Parolee finding success with new life
The two were at a drinking party when, Gardner says, the other man made a sexual advance and he fractured his skull. Less than a month later, Gardner pleaded guilty and was sent to prison.
Eighteen years later, in 2003, the state Board of Pardons and Parole gave Gardner his first chance at freedom. He was out for five months before being arrested again and convicted of DUI. Two more years passed, and in 2005, Gardner was released on parole. This time has been different, so far.
"One thing with James is he'll tell it like it is. He doesn't mince words, he's pretty direct. I think that's what makes him successful," says Brad Draper, the Adult Probation and Parole agent assigned to supervise Gardner.
Gardner sits across from Draper in the agent's Roosevelt office, his work shirt covering most of the prison tattoos that adorn his torso and arms. There's an air of confidence about him, instilled in part from the countless confrontations he took part in during his time behind bars.
"I fought a lot in prison," Gardner says without apology.
The fighting, he says, was mostly in defense of "kids" who were at risk of being victimized by stronger inmates. He says there were also verbal battles, some waged against members of the parole board during many hearings. But in the end like an estimated 90 percent of inmates nationwide Gardner earned his release from prison.
Now the 43-year-old married father of a 6-month-old boy is working to stay out of prison permanently. It's a process, he says, that began while he was locked up.
"I woke up every day in that prison, and I looked in the mirror and I made myself hate that place," Gardner says. "I hated it with every particle of my body. I never, ever allowed myself to get comfortable, because the first time you get comfortable in that place you get institutionalized."

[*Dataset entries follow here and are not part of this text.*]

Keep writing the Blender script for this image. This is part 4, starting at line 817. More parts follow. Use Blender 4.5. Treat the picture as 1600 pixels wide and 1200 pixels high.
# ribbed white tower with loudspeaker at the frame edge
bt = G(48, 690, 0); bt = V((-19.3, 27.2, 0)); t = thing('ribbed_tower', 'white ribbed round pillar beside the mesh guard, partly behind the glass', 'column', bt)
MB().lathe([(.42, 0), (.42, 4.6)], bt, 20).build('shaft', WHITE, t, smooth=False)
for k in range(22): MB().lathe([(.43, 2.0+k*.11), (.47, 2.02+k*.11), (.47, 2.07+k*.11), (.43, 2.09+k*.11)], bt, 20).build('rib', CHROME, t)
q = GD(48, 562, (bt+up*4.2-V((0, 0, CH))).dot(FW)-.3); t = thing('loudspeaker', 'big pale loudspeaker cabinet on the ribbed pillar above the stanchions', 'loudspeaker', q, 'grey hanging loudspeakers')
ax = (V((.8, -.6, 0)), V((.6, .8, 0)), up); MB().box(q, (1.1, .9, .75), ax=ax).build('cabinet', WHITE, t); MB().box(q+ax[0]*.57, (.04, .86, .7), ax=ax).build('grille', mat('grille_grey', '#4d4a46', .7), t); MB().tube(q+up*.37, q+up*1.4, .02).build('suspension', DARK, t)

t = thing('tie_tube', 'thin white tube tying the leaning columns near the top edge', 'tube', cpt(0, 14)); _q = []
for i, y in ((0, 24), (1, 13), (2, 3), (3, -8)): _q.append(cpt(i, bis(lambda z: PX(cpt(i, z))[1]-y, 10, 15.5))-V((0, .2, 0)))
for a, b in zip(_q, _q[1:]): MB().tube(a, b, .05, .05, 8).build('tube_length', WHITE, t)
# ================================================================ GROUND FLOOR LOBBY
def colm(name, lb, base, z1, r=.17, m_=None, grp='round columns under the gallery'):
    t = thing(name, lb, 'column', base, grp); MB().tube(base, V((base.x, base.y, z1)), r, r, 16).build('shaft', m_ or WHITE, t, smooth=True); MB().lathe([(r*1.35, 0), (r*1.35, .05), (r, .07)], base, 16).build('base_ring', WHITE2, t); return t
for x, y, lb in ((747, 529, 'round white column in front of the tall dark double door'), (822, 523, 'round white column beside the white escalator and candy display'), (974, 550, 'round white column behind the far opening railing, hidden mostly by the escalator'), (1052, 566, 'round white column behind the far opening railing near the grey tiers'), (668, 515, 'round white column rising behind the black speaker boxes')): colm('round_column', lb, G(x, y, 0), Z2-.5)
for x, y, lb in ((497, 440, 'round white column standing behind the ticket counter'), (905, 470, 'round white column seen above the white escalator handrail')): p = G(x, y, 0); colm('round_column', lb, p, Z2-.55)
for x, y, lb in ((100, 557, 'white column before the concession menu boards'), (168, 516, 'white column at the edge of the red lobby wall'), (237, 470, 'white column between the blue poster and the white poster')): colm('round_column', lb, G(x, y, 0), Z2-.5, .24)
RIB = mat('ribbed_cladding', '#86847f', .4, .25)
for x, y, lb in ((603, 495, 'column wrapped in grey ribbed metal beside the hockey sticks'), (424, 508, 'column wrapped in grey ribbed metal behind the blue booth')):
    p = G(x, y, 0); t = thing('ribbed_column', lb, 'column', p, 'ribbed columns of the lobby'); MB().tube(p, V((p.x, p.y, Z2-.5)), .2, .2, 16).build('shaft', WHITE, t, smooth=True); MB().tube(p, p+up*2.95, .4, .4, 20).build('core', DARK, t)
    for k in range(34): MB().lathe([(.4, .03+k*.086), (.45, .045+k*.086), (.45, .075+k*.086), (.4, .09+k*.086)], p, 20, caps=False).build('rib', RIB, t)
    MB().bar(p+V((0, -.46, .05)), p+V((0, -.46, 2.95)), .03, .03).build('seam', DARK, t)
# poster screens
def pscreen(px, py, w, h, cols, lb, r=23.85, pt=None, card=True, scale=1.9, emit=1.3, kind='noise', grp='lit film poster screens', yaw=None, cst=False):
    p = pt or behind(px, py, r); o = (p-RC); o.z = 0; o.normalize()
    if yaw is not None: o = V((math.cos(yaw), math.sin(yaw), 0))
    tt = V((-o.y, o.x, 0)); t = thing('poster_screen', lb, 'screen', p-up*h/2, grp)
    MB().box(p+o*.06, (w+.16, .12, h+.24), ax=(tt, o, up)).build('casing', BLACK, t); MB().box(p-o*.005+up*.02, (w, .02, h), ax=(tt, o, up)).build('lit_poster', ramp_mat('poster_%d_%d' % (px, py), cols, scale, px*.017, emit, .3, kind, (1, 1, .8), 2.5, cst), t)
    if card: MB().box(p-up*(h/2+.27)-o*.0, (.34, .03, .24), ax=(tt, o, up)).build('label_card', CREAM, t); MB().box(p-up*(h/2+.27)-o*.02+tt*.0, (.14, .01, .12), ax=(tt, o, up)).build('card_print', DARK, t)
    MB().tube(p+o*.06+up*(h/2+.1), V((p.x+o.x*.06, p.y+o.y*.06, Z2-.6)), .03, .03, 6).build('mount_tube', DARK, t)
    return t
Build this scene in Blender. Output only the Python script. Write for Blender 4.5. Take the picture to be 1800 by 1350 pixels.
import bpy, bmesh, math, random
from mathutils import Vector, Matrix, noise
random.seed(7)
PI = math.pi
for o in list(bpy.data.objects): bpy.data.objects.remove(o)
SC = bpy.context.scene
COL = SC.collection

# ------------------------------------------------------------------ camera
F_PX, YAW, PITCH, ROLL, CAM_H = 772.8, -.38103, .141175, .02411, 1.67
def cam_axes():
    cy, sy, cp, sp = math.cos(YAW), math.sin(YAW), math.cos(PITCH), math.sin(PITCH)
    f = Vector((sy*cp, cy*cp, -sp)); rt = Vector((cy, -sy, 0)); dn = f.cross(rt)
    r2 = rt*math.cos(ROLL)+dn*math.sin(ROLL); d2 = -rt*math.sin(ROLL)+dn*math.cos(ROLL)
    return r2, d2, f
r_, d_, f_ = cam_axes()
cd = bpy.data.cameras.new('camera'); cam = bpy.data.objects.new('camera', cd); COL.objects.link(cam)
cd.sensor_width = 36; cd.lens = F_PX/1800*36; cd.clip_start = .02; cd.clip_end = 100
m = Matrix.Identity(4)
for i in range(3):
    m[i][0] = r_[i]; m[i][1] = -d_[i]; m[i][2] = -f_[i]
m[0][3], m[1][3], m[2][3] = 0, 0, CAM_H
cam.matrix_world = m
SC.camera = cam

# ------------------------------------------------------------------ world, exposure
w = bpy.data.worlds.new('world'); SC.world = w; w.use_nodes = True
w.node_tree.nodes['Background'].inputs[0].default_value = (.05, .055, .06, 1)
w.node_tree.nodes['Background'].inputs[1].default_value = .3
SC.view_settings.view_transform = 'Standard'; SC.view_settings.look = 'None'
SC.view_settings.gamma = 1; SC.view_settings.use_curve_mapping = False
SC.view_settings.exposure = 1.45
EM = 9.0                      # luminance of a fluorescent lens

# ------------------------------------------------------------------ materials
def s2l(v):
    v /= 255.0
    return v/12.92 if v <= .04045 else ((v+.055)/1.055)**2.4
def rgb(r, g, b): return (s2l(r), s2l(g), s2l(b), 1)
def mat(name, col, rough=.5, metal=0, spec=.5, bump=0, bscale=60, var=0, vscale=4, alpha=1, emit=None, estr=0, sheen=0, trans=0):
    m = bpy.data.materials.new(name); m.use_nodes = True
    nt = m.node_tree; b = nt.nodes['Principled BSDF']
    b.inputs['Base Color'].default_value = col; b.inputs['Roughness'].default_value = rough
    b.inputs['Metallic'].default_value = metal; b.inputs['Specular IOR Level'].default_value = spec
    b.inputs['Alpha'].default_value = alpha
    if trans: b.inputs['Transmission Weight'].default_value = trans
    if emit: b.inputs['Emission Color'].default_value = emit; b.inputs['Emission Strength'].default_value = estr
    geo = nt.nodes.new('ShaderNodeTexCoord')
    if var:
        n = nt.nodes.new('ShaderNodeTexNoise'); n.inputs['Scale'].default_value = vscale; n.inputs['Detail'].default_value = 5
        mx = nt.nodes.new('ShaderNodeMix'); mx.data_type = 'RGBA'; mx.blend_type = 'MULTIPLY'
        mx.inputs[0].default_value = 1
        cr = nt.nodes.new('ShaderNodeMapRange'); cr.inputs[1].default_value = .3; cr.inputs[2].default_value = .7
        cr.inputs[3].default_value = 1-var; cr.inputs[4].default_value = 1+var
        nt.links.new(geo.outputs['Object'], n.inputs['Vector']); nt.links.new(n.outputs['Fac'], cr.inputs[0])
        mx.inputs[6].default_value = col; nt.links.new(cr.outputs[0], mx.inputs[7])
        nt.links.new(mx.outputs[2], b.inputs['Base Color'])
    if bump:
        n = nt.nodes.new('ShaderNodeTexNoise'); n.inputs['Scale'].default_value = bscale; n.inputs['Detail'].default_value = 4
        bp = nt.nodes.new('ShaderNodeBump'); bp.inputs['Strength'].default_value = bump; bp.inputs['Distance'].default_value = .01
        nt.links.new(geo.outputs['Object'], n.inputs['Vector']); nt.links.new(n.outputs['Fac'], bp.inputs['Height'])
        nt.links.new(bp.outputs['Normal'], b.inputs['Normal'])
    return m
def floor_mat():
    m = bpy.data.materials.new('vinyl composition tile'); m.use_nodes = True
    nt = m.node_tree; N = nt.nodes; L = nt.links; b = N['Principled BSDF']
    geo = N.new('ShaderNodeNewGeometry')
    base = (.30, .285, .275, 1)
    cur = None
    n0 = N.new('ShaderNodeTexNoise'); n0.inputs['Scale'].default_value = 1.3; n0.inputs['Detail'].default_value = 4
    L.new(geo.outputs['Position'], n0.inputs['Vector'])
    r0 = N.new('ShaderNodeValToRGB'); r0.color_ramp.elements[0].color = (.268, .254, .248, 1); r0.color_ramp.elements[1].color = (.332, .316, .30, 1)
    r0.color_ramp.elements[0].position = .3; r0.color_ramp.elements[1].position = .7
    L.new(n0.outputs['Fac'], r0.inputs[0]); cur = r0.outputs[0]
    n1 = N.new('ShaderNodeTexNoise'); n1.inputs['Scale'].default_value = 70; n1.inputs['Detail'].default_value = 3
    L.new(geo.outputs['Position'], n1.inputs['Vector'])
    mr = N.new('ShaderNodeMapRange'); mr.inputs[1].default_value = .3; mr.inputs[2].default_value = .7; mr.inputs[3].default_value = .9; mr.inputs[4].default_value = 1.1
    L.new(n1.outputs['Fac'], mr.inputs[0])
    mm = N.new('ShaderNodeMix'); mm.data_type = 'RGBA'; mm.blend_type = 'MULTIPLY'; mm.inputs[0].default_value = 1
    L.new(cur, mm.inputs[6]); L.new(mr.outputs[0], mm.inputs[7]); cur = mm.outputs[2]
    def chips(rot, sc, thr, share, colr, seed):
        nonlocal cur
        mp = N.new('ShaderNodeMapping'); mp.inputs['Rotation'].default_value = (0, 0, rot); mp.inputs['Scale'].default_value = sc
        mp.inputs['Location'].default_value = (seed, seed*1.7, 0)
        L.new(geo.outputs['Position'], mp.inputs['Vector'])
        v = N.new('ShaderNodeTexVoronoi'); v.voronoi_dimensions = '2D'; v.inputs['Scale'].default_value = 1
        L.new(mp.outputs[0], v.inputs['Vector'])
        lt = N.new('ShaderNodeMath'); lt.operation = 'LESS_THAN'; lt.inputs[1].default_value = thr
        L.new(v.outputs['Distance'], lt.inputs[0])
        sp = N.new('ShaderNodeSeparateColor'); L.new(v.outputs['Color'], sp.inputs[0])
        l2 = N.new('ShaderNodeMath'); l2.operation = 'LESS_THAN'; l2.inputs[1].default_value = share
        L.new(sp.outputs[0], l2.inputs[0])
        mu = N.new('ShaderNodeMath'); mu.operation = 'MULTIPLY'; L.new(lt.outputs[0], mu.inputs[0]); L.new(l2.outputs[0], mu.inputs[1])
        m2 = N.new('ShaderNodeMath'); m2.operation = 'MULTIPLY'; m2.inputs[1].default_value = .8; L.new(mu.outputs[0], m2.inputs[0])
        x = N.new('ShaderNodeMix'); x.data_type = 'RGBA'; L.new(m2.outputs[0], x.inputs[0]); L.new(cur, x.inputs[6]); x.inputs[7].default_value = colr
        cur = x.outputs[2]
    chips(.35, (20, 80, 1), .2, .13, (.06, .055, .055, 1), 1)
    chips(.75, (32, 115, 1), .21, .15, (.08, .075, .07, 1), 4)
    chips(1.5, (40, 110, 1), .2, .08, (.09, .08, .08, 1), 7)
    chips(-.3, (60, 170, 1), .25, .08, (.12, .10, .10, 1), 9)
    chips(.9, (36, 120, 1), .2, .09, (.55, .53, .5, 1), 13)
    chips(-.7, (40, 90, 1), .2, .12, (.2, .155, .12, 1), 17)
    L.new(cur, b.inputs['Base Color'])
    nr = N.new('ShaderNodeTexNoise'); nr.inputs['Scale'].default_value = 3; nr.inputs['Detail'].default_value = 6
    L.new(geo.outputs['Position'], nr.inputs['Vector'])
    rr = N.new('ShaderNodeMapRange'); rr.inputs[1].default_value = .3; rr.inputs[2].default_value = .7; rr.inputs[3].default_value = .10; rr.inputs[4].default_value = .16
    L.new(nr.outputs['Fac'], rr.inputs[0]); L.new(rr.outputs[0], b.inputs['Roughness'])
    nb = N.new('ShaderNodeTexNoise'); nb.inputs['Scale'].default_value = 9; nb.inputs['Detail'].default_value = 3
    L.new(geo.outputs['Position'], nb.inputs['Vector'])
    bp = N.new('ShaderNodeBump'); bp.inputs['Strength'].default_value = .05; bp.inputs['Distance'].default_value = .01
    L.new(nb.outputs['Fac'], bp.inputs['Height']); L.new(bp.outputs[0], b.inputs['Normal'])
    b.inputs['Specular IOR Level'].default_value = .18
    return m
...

Raised by a father who told him, "If you step in s--t, you clean your own boots off," Gardner says he's taken full responsibility for what he did as a young man. He continues to pay for his crime subjecting himself to random drug testing, field visits from Draper and other AP&P agents, and knowing that one mistake could put him back behind bars for years.
"You don't forget that you're on parole because that's impossible," Gardner says, "But it's nice to get up every day and not think about prison."
The secret to his success so far this time?
"I don't have friends out here. The only thing that's important to me is my family."
Gardner says he learned who was truly important during his second stint in prison after the DUI arrest. He says while he was away, none of the people who claimed to be his friends bothered to help his wife. The couple's trailer was without air conditioning during the sweltering summer months, and his wife's only possessions were her clothes and a mattress.